Just as the thematic considerations of this anthology are multiplex, so too is its historical and methodological scope. The editors include 17 essays from seasoned writers and younger scholars which examine subject matter from the mid-1800s through the early 2000s, with the vast majority investigating theatrical forms in the 20th and early 21st centuries. Similarly, the collection encompasses a wide variety of theoretical framings—from historiographic investigations of mega-events, to revisionist readings of the Euro-American dramatic canon, to analyses of the deconstructionist techniques employed by early 21st century artists.

Amidst this breadth, roughly one-third of the essays foreground questions of racial and ethnic identities. These pieces primarily investigate how theatrical form and content work in tandem to re-vision racial understandings. Throughout, the writers reveal various modes of resistance to hegemonic forms and dominant narratives. Jacqueline O’Connor, for instance, exposes the anxieties and rich complexities of identity created by a specific instance of hybrid documentary theater that, she argues, successfully blends fact and fiction to re-examine the history of the Zoot Suit riots in a Mexican American community in East Los Angeles in the 1940s. Mike Vanden Heuvel reads the African American character of Paul in John Guare’s Six Degrees of Separation through Information Theory, as a “burst of static or noise” (235) that disrupts white bourgeois comfortability and tests the limits of liberal tolerance of difference. Ladrica Menson-Furr proposes that the cycle drama form taken up by African American writers such as Ed Bullins and August Wilson provides an opportunity for their stories to be seen as both culturally specific and as broadly American. In his essay “An American Echo: Suzan-Lori Parks’s The America Play and James Scruggs’s Disposable Men,” Robert Vorlicky riffs on Parks’s strategy of repetition and revision as a means to pierce through the master narratives of American history and African Americans’ place within it. In addition to these nuanced considerations of race, other insightful ideas include Ilka Saal’s articulation of the definitively American “middlebrow” sensibility, and Steve Feffer’s re-thinking of nostalgia as a reflective medium of postmodern possibility.

Congruent with the editors’ framing of the American Dream, the breadth of their anthology is perhaps its greatest strength and weakness. The inherent problem in a project of this sort is the impossibility of including all potential perspectives, and when not framed by a more narrow scope, it becomes difficult to determine exactly why certain peoples (Asian Americans, for example) or topics are excluded. Especially because this is one of the primary problematics that the editors posit in their construction of the anthology, this reader hoped they might more critically interrogate their own practices of inclusion. Additionally, in this political moment when international perspectives on America are shifting in accordance with presidential politics and immigration policies, an opportunity was missed to include perspectives on the latest forms, artists, and companies that are blurring and contesting racial, aesthetic, and political boundaries. The work of artists like Laurie Carlos, Guillermo Gómez-Peña, D’Lo, Dan Kwong, Kristina Wong, Monique Mojica and others might serve as fruitful sites of inquiry in this regard.

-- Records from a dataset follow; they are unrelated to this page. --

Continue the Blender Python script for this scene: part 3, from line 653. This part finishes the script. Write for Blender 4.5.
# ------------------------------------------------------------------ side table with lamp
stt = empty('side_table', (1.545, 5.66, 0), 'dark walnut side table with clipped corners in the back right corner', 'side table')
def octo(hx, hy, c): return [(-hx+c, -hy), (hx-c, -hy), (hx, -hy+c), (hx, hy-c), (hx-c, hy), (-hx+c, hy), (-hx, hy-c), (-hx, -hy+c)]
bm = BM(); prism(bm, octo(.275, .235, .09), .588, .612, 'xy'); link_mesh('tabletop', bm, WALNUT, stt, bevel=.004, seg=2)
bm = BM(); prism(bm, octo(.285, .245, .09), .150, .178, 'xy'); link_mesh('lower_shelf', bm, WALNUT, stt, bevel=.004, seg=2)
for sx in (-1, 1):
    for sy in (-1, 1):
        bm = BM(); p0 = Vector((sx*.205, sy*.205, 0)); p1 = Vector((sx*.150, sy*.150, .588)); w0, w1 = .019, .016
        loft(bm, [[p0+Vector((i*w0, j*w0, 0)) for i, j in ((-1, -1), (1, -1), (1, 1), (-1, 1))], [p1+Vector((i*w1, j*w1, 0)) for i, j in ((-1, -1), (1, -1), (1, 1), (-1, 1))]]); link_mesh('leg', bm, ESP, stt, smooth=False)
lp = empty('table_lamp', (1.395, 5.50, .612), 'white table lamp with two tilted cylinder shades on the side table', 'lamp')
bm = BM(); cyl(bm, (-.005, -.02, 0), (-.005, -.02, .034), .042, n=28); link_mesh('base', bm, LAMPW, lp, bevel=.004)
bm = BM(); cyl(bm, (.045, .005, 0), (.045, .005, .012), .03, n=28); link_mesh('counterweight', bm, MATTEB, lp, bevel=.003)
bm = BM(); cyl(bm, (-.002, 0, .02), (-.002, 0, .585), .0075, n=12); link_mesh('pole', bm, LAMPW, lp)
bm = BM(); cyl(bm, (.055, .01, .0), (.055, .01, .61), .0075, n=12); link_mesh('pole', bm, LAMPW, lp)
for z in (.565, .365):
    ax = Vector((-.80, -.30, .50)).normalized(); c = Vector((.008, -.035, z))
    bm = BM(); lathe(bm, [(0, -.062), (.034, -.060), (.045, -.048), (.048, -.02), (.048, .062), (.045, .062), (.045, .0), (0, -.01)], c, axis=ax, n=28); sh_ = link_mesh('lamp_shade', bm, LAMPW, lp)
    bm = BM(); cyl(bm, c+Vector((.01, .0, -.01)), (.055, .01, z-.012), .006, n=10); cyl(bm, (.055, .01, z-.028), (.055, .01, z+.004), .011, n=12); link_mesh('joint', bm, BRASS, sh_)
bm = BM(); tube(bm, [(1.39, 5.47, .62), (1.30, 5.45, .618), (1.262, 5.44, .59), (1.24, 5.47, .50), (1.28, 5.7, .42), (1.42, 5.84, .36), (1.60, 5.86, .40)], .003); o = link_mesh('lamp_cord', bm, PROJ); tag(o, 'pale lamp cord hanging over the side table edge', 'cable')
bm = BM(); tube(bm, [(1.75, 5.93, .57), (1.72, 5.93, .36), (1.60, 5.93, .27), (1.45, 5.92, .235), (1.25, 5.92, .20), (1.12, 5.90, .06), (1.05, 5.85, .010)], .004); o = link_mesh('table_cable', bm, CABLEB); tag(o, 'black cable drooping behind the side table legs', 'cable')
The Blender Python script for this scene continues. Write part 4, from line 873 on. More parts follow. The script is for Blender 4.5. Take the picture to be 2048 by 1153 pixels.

That said, the text’s breadth will make it a valuable resource for survey classes in a variety of disciplines: theater history, American studies, cultural studies, and English, among others. Through its investigation of the ways American sociopolitical and economic systems shape theater and vice versa, it provides broad insight into the notion that performance is a potentially subversive medium. Furthermore, the editors and contributing authors productively reveal the ways in which each dramatic text and performance is intrinsically tied to its specific cultural, temporal, geographic, and political moment, and that it lives or dies according to the reception of its specifically acculturated audience. Through performance, the authors propose that dominant narratives of race, among other thematic frames, can be challenged, complexities revealed, hypocrisy exposed, critiques leveled at structures of power, and national identity re-thought and re-written. These tasks, I would argue, comprise some of the most critical in our disciplinary vocation.


Stephanie Lein Walseth is an MA/PhD student in Theatre Historiography at the University of Minnesota, with a focus on contemporary Asian American, Native American, and African American theatre. She has worked professionally as a theatre administrator, educator, actor, director, dramaturg, and stage manager throughout the Twin Cities with companies such as Mu Performing Arts, Penumbra Theatre, Mixed Blood Theatre, the Guthrie Theater, The Playwrights’ Center, Frank Theatre, Theatre in the Round, Starting Gate Productions, Theatre Unbound, Chaos Theories, and CLIMB Theatre; and in Maine at the Portland Stage Company. Her writing has appeared in the Baylor Journal of Theatre and Performance, and she is currently serving her second term as the August Wilson Fellow with Penumbra Theatre in St. Paul.